Salta il 'matrimonio' tra Deutsche Bank e Commerzbank. A quasi sei settimane dall'inizio delle trattative che avrebbero portato alla nascita seconda banca più grande nell'Eurozona (la prima sarebbe rimasta Bnp Paribas), con asset per 1.900 miliardi di euro, 845 miliardi di euro di depositi, oltre 2.500 filiali e 141.000 addetti, i due istituti di credito hanno comunicato che i negoziati per la fusione si sono conclusi in maniera negativa. L'operazione, è stato spiegato, non porterebbe benefici sufficienti a controbilanciare i rischi di esecuzione, i costi di ristrutturazione e le necessità di capitale legati a una fusione di tali dimensioni. Lo scoglio principale, riferisce la stampa tedesca, sarebbe stato rappresentato dalla necessità di un'iniezione di capitale fresco per 10 miliardi di euro, alla quale alcuni importanti azionisti avrebbero detto no. Per il Ceo di Deutsche, Christian Sewing, parla di una "opportunità storica" che è sfumata, con un matrimonio che avrebbe fatto star meglio i due istituti: "sono sorpreso dalla resistenza di clienti,dipendenti e di alcuni azionisti", ha ammesso. Sembra invece sollevato il numero uno di Commerz, Martin Zielke.
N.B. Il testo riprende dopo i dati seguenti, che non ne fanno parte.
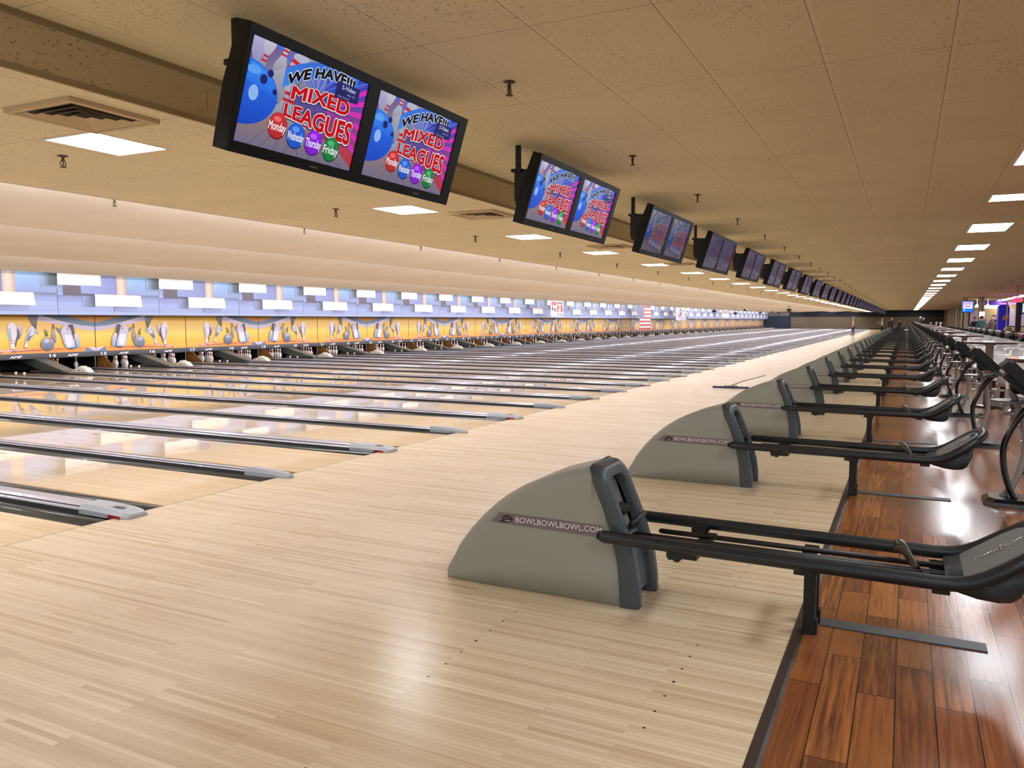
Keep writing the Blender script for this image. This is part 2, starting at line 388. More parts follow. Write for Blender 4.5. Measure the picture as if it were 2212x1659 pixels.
# capping rails between lanes: wide ones carry the ball track, narrow ones only divide
def capping(wide):
    h = .105 if wide else .046
    t = thing('capping_rail', '', 'lane divider', (0,0,0), 0, 'wide silver capping rails' if wide else 'narrow silver capping rails')
    m = MB(); z = .062
    if wide: pr = [(-h,.02),(-h+.004,.03),(-h+.014,.037),(-h+.02,.04),(-h+.022,.05),(-h+.05,z),(h-.05,z),(h-.022,.05),(h-.02,.04),(h-.014,.037),(h-.004,.03),(h,.02)]
    else: z = .05; pr = [(-h,.024),(-h+.004,.032),(-h+.012,.038),(-h+.015,.044),(-.016,z),(.016,z),(h-.015,.044),(h-.012,.038),(h-.004,.032),(h,.024)]
    m.prism(pr, -16.9, -.3, axis='x')
    m.m = 1; m.box(-16.9, -.3, -h+.012, h-.012, -.08, .022)
    for s in (-1, 1):
        y = s*(h-.021 if wide else h-.012); m.box(-16.9, -.3, y-.003, y+.003, .041 if wide else .0385, .0475 if wide else .0445)
    obj('rail', m, [m_cap, m_capd], t)
    m = MB(); m.smooth = False; rings = []
    for x, k, zz in [(-.42,1.0,.066),(-.30,1.02,.068),(-.12,1.06,.062),(0.0,1.08,.055),(.08,1.04,.045),(.125,.9,.032),(.14,.72,.018)]:
        w = h*k
        rings.append([(x,-w,-.01 if x < .0 else .0005),(x,-w,zz*.45),(x,-w*.93,zz*.55),(x,-w*.9,zz*.62),(x,-w*.72,zz),(x,w*.72,zz),(x,w*.9,zz*.62),(x,w*.93,zz*.55),(x,w,zz*.45),(x,w,-.01 if x < 0 else .0005)])
    m.loft(rings, True, True)
    e = obj('end_cap', m, m_endcap, t); e['label'] = 'pale grey plastic end cap'
    if wide:
        m = MB(); m.prism([(-.07,.003),(.0,.001),(.07,.001),(.06,.022),(-.05,.026)], -h*1.1-.003, -h*1.04, axis='y'); q = obj('marker', m, m_red, e); q['label'] = 'red marker strip'
        a = Art(lambda u, v, L: (u, v, .0625+L), eps=.0006); a.poly([(-.115,-.042),(-.01,-.03),(-.01,.02),(-.115,.008)], (96,100,104))
        for i in range(4): a.poly([(-.1+.015*i,-.038),(-.09+.015*i,-.036),(-.085+.015*i,.0),(-.095+.015*i,-.002)], (60,64,68), layer=(i == 0))
        ob = a.obj('decal', m_print, e); ob['label'] = 'grey printed maker mark'
    return t
capW, capN = capping(True), capping(False)
capW.location = (0, WY(0), 0); capW['label'] = 'wide silver capping rail between lanes 7 and 8, nearest to the viewer'
capN.location = (0, NY(0), 0); capN['label'] = 'narrow silver capping rail between lanes 8 and 9'
for j in range(J0, J1+1):
    if j != 0:
        dup(capW, (0, WY(j), 0), 'wide silver capping rail between lanes %d and %d' % (LN(j,True), LN(j,False)))
        dup(capN, (0, NY(j), 0), 'narrow silver capping rail between lanes %d and %d' % (LN(j,False), LN(j+1,True)))

# ------------------------------------------------------------------ pins, ramps, hoods
pin_prof = [(.020,0),(.0255,.003),(.0286,.02),(.036,.055),(.0525,.09),(.0578,.113),(.0606,.14),(.0578,.165),(.0478,.19),(.035,.215),(.0265,.24),(.0226,.255),(.0232,.275),(.0265,.298),(.0305,.325),(.032,.343),(.029,.36),(.020,.374),(.008,.381)]
def pin_mesh():
    m = MB(); m.smooth = True; n = 12
    rings = [[(r*math.cos(2*PI*k/n), r*math.sin(2*PI*k/n), z) for k in range(n)] for r, z in pin_prof]
    m.loft(rings, True, True, True)
    # red neck stripes: faces whose ring lies in the neck
    k = 0
    for i in range(len(rings)-1):
        for q in range(n):
            z = (pin_prof[i][1]+pin_prof[i+1][1])/2
            m.mi[k] = 1 if (.238 < z < .262 or .27 < z < .30) else 0; k += 1
    return m.mesh('bowling_pin', [mat('pin_white', (226,222,220), .2, coat=.4), mat('pin_red', (170,20,30), .3)])
pin_me = pin_mesh()
SPOTS = [(0,0,'head pin'),(-.264,-.1525,'near pin of the second row'),(-.264,.1525,'far pin of the second row'),(-.528,-.305,'near pin of the third row'),(-.528,0,'middle pin of the third row'),(-.528,.305,'far pin of the third row'),
    (-.792,-.4575,'nearest pin of the back row'),(-.792,-.1525,'second pin of the back row'),(-.792,.1525,'third pin of the back row'),(-.792,.4575,'farthest pin of the back row')]
XPIN = -16.42
n_pin = 0; rest = []
def lane_yc(j, odd): return (NY(j-1)+.797) if odd else (NY(j)-.797)
for j in range(2, J1+1):
    for odd in (True, False):
        ln = LN(j, odd)
        if ln < 14: continue
        for i, (dx, dy, w) in enumerate(SPOTS):
            if ln == 14 and i in (0, 1, 2, 4, 5, 8): continue      # lane 14 is half knocked down
            p = (XPIN+dx, lane_yc(j, odd)+dy, .001)
            if ln <= 43 and n_pin < 300:
                o = bpy.data.objects.new('bowling_pin', pin_me); COL.objects.link(o); o.location = p
                tag(o, 'white red-necked pin on lane %d, %s' % (ln, w), 'bowling pin', 'bowling pins on the pin decks'); n_pin += 1
            else: rest.append(p)
mb = MB(); mb.smooth = True
for p in rest:
    for i in range(0, 1): mb.lathe([(r, z) for r, z in pin_prof[1::3]], p, 6)
tag(obj('bowling_pin', mb, mat('pin_white', (226,222,220), .2)), 'distant white pins on the far pin decks', 'bowling pins', 'bowling pins on the pin decks', 'stuff')

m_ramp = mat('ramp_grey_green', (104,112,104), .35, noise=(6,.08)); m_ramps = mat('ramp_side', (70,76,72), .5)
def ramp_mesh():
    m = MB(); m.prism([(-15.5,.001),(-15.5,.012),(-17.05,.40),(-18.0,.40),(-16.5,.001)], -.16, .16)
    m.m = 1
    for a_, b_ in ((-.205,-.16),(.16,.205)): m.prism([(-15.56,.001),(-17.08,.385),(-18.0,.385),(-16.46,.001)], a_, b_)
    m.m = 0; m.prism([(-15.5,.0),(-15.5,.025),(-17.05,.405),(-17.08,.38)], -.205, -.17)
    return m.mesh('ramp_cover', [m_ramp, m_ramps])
ramp_me = ramp_mesh()
m_hood = mat('hood_cream', (232,230,216), .4)
def hood_parts():
    m = MB(); rings = []
    for x, w, h in [(-15.27,.085,.04),(-15.255,.10,.075),(-15.12,.105,.09),(-15.06,.105,.13),(-15.0,.10,.165),(-14.93,.10,.165),(-14.88,.10,.13),(-14.85,.10,.12),(-14.81,.105,.135),(-14.74,.11,.10),(-14.64,.09,.02)]:
        rings.append([(x,-w,.0),(x,-w,h*.75),(x,-w*.8,h),(x,w*.8,h),(x,w,h*.75),(x,w,.0)])
    m.loft(rings, True, True); a = m.mesh('housing', [m_hood])
    m = MB()
    for x, z in ((-15.18,.055),(-15.0,.055)): m.lathe([(.006,-.008),(.018,-.006),(.018,.004),(.01,.006)], (x, -.108, z), 8, False, 'y')
    return a, m.mesh('sensor_hole', [m_dark])
hood_a, hood_b = hood_parts()
knob_me = MB().lathe([(.008,0),(.01,.03),(.028,.04),(.036,.065),(.03,.09),(.012,.1)], (0,0,0), 10).mesh('knob', [mat('knob_white', (225,225,220), .3)])
kick_me = MB(); kick_me.prism([(-16.2,-.1),(-16.22,.03),(-16.66,.385),(-16.85,.385),(-16.85,.9),(-17.0,.9),(-17.0,-.1)], -.018, .018); kick_me.m = 1; kick_me.box(-17.4, -17.0, -.018, .018, -.1, .9); kick_me = kick_me.mesh('kickback_board', [mat('kickback_brown', (128,84,36), .55, noise=(7,.5)), m_dark])
post_me = MB(); post_me.box(-16.80, -16.785, -.012, .012, .0, .42); post_me = post_me.mesh('division_post', [mat('post_pale', (120,118,112), .5)])
for j in range(0, J1+1):
    la, lb = LN(j,True), LN(j,False)
    if j >= 2:
        o = bpy.data.objects.new('ball_lift_cover', ramp_me); COL.objects.link(o); o.location = (0, WY(j), .062)
        tag(o, 'sloping grey-green ball lift cover between pin decks %d and %d' % (la, lb), 'ball lift cover', 'sloping ball lift covers')
    t = thing('sensor_hood', 'low cream sensor hood on the rail between lanes %d and %d' % (la, lb), 'sensor hood', (0, WY(j), .062), 0, 'cream sensor hoods on the wide rails')
    obj('housing', hood_a, [], t); obj('sensor_hole', hood_b, [], t)
    for dx, w in ((-15.2,'farther from the viewer'), (-14.85,'closer to the viewer')):
        if j < 14:
            o = bpy.data.objects.new('guide_knob', knob_me); COL.objects.link(o); o.location = (dx, NY(j), .06)
            tag(o, 'small white round knob on the rail between lanes %d and %d, %s' % (lb, lb+1, w), 'knob', 'white knobs on the narrow rails')
    for y, a, b in ((WY(j)+.27, lb, 'near'), (NY(j)+.23, lb+1, 'near')):
        o = bpy.data.objects.new('kickback_board', kick_me); COL.objects.link(o); o.location = (0, y, 0)
        tag(o, 'brown kickback board on the %s side of pin deck %d' % (b, a), 'kickback board', 'kickback boards between pin decks')
    o = bpy.data.objects.new('division_post', post_me); COL.objects.link(o); o.location = (0, NY(j), .06); tag(o, 'thin pale post under the masking between lanes %d and %d' % (lb, lb+1), 'post', 'thin posts under the masking')
    if j >= 1:                                              # black pin-setter body behind each pair
        m = MB(); m.box(-19.2, -18.02, -1.55, 1.55, .02, 1.25); m.box(-18.02, -17.5, -1.5, -.32, .5, 1.2); m.box(-18.02, -17.5, .45, 1.5, .5, 1.2)
        o = obj('pinsetter', m, m_dark, None, (0, WY(j), 0)); tag(o, 'black pinsetter machine over the pin decks of lanes %d and %d' % (la, lb), 'pinsetter', 'pinsetters behind the masking')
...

"Ora dopo anni di rumors su una fusione, c'è finalmente una decisione - afferma - Ora, prendiamo nota di questo atto di chiarezza e guardiamo avanti. Ora stiamo crescendo da soli e abbiamo una strategia funzionante" L' ipotesi di fusione tra tra Deutsche Bank e Commerzbank - di cui il Tesoro tedesco è il maggiore era azionista, detenendo il 15% delle azioni - ha diviso la politica in Germania. Il ministro delle Finanze Olaf Scholz (Spd) ha spinto non poco per l'unione tra le due banche che, è stato più volte sottolineato dai socialdemocratici favorevoli all'operazione ed all'intervento del governo nel settore bancario. Una volontà in controtendenza con la politica attuata nel precedente esecutivo da Wolfgang Schaeuble che puntava ad evitare l'ingresso di grandi operatori esteri. In più l'ipotesi avrebbe consentito la creazione di un colosso bancario tedesco in grado di competere con le altre grandi banche europee. Per la cronaca, nessuno dei due Istituti di credito in ballo per la fusione versa in ottime acque; anche se Deutsche Bank si attende di chiudere il primo trimestre dell'anno con un utile di circa 200 milioni di euro e ricavi per circa 6,4 miliardi di euro, inclusi 3,3 miliardi di euro generati dalla divisione di Corporate and investment banking. D'altra parte, se Angela Merkel si lava le mani della questione facendo sapere che lo stop alla fusione "è una decisione di business assunta dalle società interessate", il ministro dell'Economia Peter Altmaier, un 'pretoriano' della Cancelliera, ed altri esponenti di punta della Cdu nelle scorse settimane non hanno mancato di manifestare perplessità rispetto all'operazione. Gli ostacoli sul cammino verso le nozze, comunque, non erano pochi, e non erano mancati gli allarmi dei sindacati, impauriti dalla prospettiva di un matrimonio con 30mila esuberi, e delle autorità di vigilanza. A questo punto, alla Germania serve un piano B, ed un partner valido per Deutsche Bank. La prima banca tedesca fa sapere che continuerà a "esaminare tutte le alternative per migliorare la redditività nel lungo termine e il ritorno per gli azionisti".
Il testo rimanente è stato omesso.